The winner will deliver a speech that may be his best opportunity to speak to a national audience. In the past, cable networks have carried the new party leader’s speech live. (This might not happen on Saturday, however, given a crush of Trump news and updates on the Washington plane crash.)

But after a campaign defined by small-ball procedural issues and the influence of donors and consulting firms, the winning candidate will have the chance to make a full-throated argument for why Democrats are better than Mr. Trump and Republicans.

How much difference that will make in the long run is to be determined. The fight against Mr. Trump is being waged in the halls of Congress and by the nation’s Democratic governors, who in recent days have begun organizing among themselves about what to say and how to act.

One of the new party chairman’s tasks will be to ensure that ambitious Democrats in Washington and around the country are doing more coordinating with one another than competing for attention in the anti-Trump world.

The next chairman will lead an operation that is on solid financial footing, at least: The D.N.C. reported on Friday evening that it had $22.1 million in cash on hand as of Dec. 31.

Mr. Martin has taken to describing the party chairmanship as the political equivalent of being a fire hydrant. That’s because, he says, “you get pissed on by everyone.”

But that is not to say the role is unimportant.

The party chairman will help set the rules of the 2028 presidential primary election, including determining which states vote first. Iowa held the kickoff caucuses for many years until Mr. Biden moved South Carolina, the state that delivered him the 2020 nomination, to the front of the line.

But there is no guarantee that South Carolina stays there.
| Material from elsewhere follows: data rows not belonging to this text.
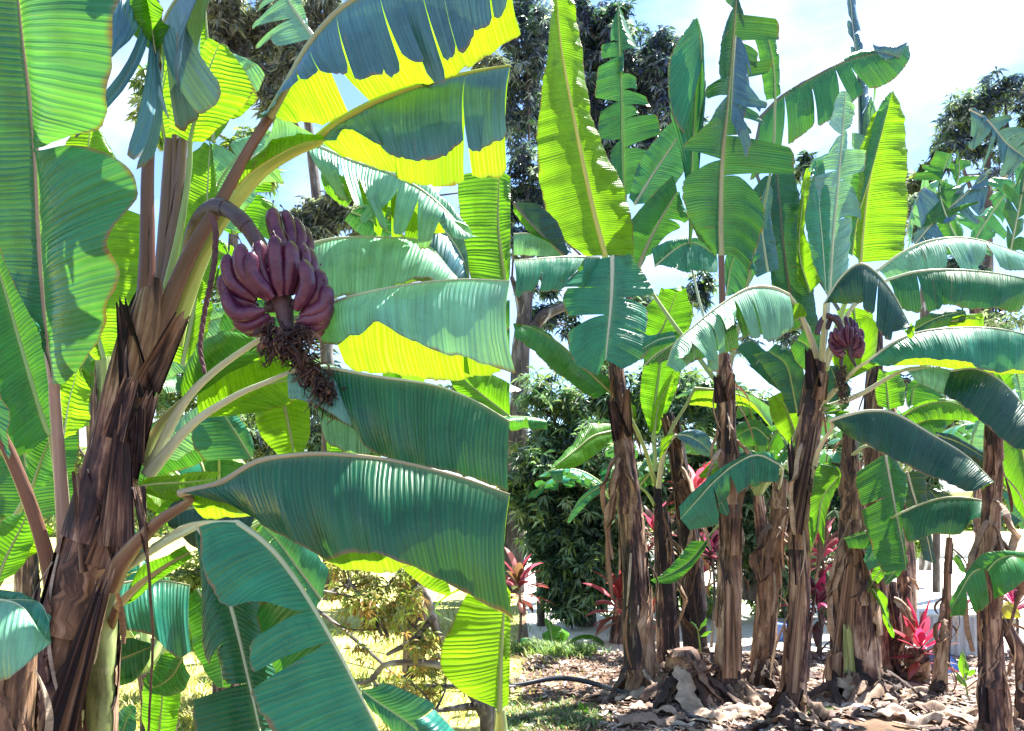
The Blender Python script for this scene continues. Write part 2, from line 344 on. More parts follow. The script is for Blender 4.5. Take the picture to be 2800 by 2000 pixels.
def leaf(plant, sp, A, B, d, col='g', rib='g', pet=None, dA=0.0, dB=0.0, tA=0, tB=0, w=9, bulge=0.18, wave=0.012, gap=0.14,
         colB=None, petw=None, label=None, n=None, drop=0.03, rag=0.012):
    """sp / A / B: photo-pixel polylines of midrib and the two margins (A or B may be None);
    d: distance (m) or (start, end); dA, dB: how far the margin stands behind (+) or before (-) the midrib."""
    d0, d1 = d if isinstance(d, (tuple, list)) else (d, d)
    px = sum(math.dist(a, b) for a, b in zip(sp[:-1], sp[1:]))
    Lm = px/F*(d0+d1)/2
    n = n or int(min(110, max(26, Lm*75)))
    s2 = crv(sp, n); dd = np.linspace(d0, d1, n)
    Sp = np.array([P(x, y, q) for (x, y), q in zip(s2, dd)])
    U = np.r_[0, np.cumsum(np.linalg.norm(np.diff(Sp, axis=0), axis=1))]+random.uniform(0, 5)
    U0 = U-U[0]
    mb = MB()
    prof = np.sin(np.pi*np.clip(np.linspace(0.04, 0.97, n), 0, 1))**0.45
    for E2, de, sg, tr in ((A, dA, 1, tA), (B, dB, -1, tB)):
        if E2 is None: continue
        e2 = crv(E2, n)
        E = np.array([P(x, y, q+de*pp) for (x, y), q, pp in zip(e2, dd, prof)])
        blade(mb, Sp, E, sg, tears_n(tr), U0, bulge, wave, gap, rag=rag, drop=drop)
    ob = mb.build('leaf', M['leaf'], plant)
    c, a = COLS[col] if isinstance(col, str) else col
    j = random.uniform(0.88, 1.14)
    ob.color = (c[0]*j, c[1]*j, c[2]*random.uniform(0.85, 1.2), a)
    if label: ob['label'] = label
    rc = RIBS[rib] if isinstance(rib, str) else rib
    br = (0.34, 0.34, 0.20) if rib == 'p' else rc
    rw = np.linspace(w, w*0.16, n)/2/F*dd
    mr = MB(); tube(mr, Sp+np.array([0, -0.001, 0]), rw, seg=10, flat=0.8, lump=0.03)
    mo = mr.build('midrib', M['rib'], ob); mo.color = (*[x*random.uniform(0.9, 1.1) for x in br], 1)
    if pet:
        pd = pet[0][2] if len(pet[0]) > 2 else d0
        pn = max(10, int(14*len(pet)))
        p2 = crv([q[:2] for q in pet]+[sp[0]], pn)
        pdz = np.linspace(pd, d0, pn)
        PP = np.array([P(x, y, q) for (x, y), q in zip(p2, pdz)]); pw = petw or w*1.7
        PP = np.vstack([PP, PP[-1]+(Sp[1]-Sp[0])*0.8])
        pr_ = (w+(pw-w)*np.linspace(1, 0, pn)**1.5)/2/F*pdz
        mr = MB(); tube(mr, PP+np.array([0, 0.001, 0]), np.r_[pr_, pr_[-1]*0.95], seg=14, flat=0.8, groove=0.25, lump=0.05)
        mo = mr.build('leaf_stalk', M['rib'], ob); mo.color = (*[x*random.uniform(0.9, 1.1) for x in rc], 0.0 if rib in ('p', 'k', 'b') else 0.7)
    return ob

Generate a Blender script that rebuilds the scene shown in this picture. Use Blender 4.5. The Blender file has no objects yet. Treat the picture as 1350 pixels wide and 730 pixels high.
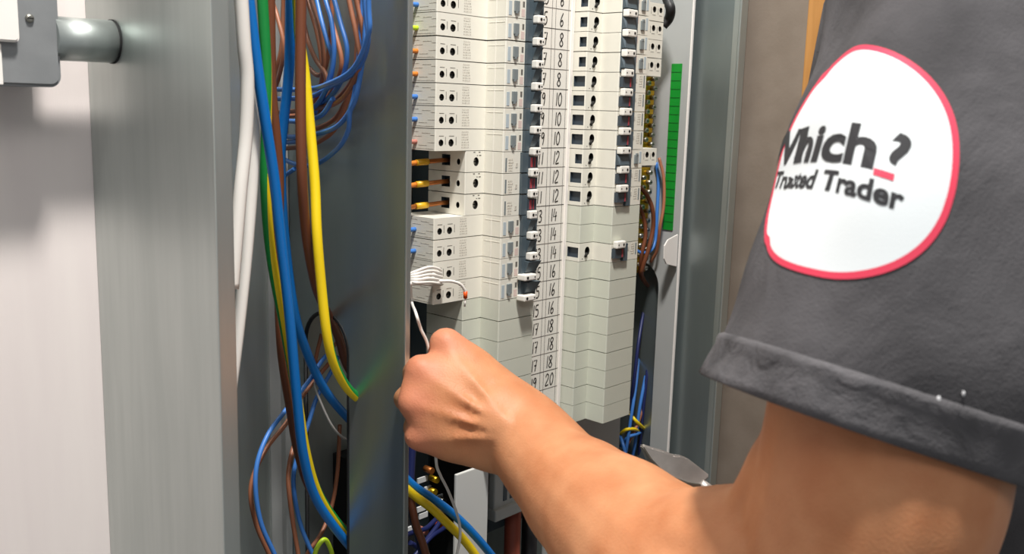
import bpy, bmesh, math, random
from mathutils import Vector, Matrix
random.seed(7)
SC = bpy.context.scene
COL = SC.collection
# ------------------------------------------------------------------ camera
CZ = 1.42                                   # camera height in metres
F, YAW, PITCH, ROLL = 1263.85, .826817, .171702, .0284662
cy, sy, cp, sp = math.cos(YAW), math.sin(YAW), math.cos(PITCH), math.sin(PITCH)
FW = Vector((sy*cp, cy*cp, -sp)); R0 = Vector((cy, -sy, 0)); U0 = R0.cross(FW)
RT = R0*math.cos(ROLL) + U0*math.sin(ROLL); UP = U0*math.cos(ROLL) - R0*math.sin(ROLL)
cam = bpy.data.cameras.new('camera'); cam.sensor_width = 36; cam.lens = 36*F/1350
cam.clip_start = .02; cam.clip_end = 50
cam.dof.use_dof = True; cam.dof.focus_distance = .80; cam.dof.aperture_fstop = 14
co = bpy.data.objects.new('camera', cam); COL.objects.link(co)
co.matrix_world = Matrix(((RT.x, UP.x, -FW.x, 0), (RT.y, UP.y, -FW.y, 0), (RT.z, UP.z, -FW.z, CZ), (0, 0, 0, 1)))
SC.camera = co
# ------------------------------------------------------------------ light
w = bpy.data.worlds.new('world'); SC.world = w; w.use_nodes = True
w.node_tree.nodes['Background'].inputs[0].default_value = (.93, .97, 1, 1)
w.node_tree.nodes['Background'].inputs[1].default_value = .27
def area(name, loc, target, sx, sy_, power, color=(1, 1, 1)):
    l = bpy.data.lights.new(name, 'AREA'); l.shape = 'RECTANGLE'; l.size = sx; l.size_y = sy_; l.energy = power; l.color = color
    o = bpy.data.objects.new(name, l); COL.objects.link(o); o.location = loc
    o.rotation_euler = (Vector(target)-Vector(loc)).to_track_quat('-Z', 'Y').to_euler()
    return o
area('ceiling_panel_light', (.22, .12, 2.55), (.5, .5, 1.3), .14, .14, 29, (1, .97, .92))
area('ceiling_panel_light', (-.5, -1.3, 2.7), (.5, .6, 1.3), 1.2, .6, 9, (1, .98, .95))
SC.view_settings.view_transform = 'Standard'; SC.view_settings.look = 'None'
SC.view_settings.gamma = 1; SC.view_settings.exposure = 0; SC.view_settings.use_curve_mapping = False
# ------------------------------------------------------------------ points (millimetres seen from the lens, x right along the board, y into it, z up)
def ray(px, py): return FW + RT*((px-675)/F) - UP*((py-365)/F)
def onY(px, py, Y): d = ray(px, py); return d*(Y/d.y)
def onX(px, py, X): d = ray(px, py); return d*(X/d.x)
def PD(px, py, D): return ray(px, py)*D
def M(v): return Vector((v[0]/1000, v[1]/1000, v[2]/1000 + CZ))
# ------------------------------------------------------------------ materials
def srgb(h):
    if isinstance(h, str): h = tuple(int(h[i:i+2], 16) for i in (0, 2, 4))
    return tuple((c/255/12.92 if c/255 <= .04045 else ((c/255+.055)/1.055)**2.4) for c in h) + (1,)
MATS = {}
def mat(name, col, rough=.5, metal=0, col2=None, scale=20, stretch=(1, 1, 1), bump=0, bscale=400, sss=0, spec=.5, coat=0, lo=.35, hi=.65, detail=4, bump2=0, b2scale=20):
    m = bpy.data.materials.new(name); m.use_nodes = True; nt = m.node_tree; b = nt.nodes['Principled BSDF']
    b.inputs['Base Color'].default_value = srgb(col); b.inputs['Roughness'].default_value = rough; b.inputs['Metallic'].default_value = metal
    b.inputs['Specular IOR Level'].default_value = spec
    if coat: b.inputs['Coat Weight'].default_value = coat
    tc = nt.nodes.new('ShaderNodeTexCoord'); mp = nt.nodes.new('ShaderNodeMapping'); mp.inputs['Scale'].default_value = stretch
    nt.links.new(tc.outputs['Object'], mp.inputs['Vector'])
    if col2 is not None:
        n = nt.nodes.new('ShaderNodeTexNoise'); n.inputs['Scale'].default_value = scale; n.inputs['Detail'].default_value = detail
        r = nt.nodes.new('ShaderNodeValToRGB'); r.color_ramp.elements[0].position = lo; r.color_ramp.elements[1].position = hi
        r.color_ramp.elements[0].color = srgb(col); r.color_ramp.elements[1].color = srgb(col2)
        nt.links.new(mp.outputs[0], n.inputs['Vector']); nt.links.new(n.outputs['Fac'], r.inputs[0]); nt.links.new(r.outputs[0], b.inputs['Base Color'])
    if bump:
        n2 = nt.nodes.new('ShaderNodeTexNoise'); n2.inputs['Scale'].default_value = bscale; n2.inputs['Detail'].default_value = 3
        bp = nt.nodes.new('ShaderNodeBump'); bp.inputs['Strength'].default_value = bump; bp.inputs['Distance'].default_value = .001
        nt.links.new(mp.outputs[0], n2.inputs['Vector']); nt.links.new(n2.outputs['Fac'], bp.inputs['Height']); nt.links.new(bp.outputs[0], b.inputs['Normal'])
    if bump2:
        n3 = nt.nodes.new('ShaderNodeTexNoise'); n3.inputs['Scale'].default_value = b2scale; n3.inputs['Detail'].default_value = 6; n3.inputs['Distortion'].default_value = .6
        b3 = nt.nodes.new('ShaderNodeBump'); b3.inputs['Strength'].default_value = bump2; b3.inputs['Distance'].default_value = .006
        nt.links.new(mp.outputs[0], n3.inputs['Vector']); nt.links.new(n3.outputs['Fac'], b3.inputs['Height']); nt.links.new(b3.outputs[0], b.inputs['Normal'])
        if bump: nt.links.new(b3.outputs[0], bp.inputs['Normal']); nt.links.new(bp.outputs[0], b.inputs['Normal'])
    if sss:
        b.inputs['Subsurface Weight'].default_value = sss; b.inputs['Subsurface Radius'].default_value = (.012, .004, .002); b.inputs['Subsurface Scale'].default_value = .5
    MATS[name] = m; return m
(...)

New Hampshire still has a law requiring it to go first, and all of the candidates for D.N.C. chair have deftly avoided making specific promises on the order of states.

The party chair will also determine the qualifications for debates, which deeply shape the political conversation. The D.N.C. contenders themselves sat through a series of candidate forums that included as many as eight hopefuls, some of whom have little chance of winning.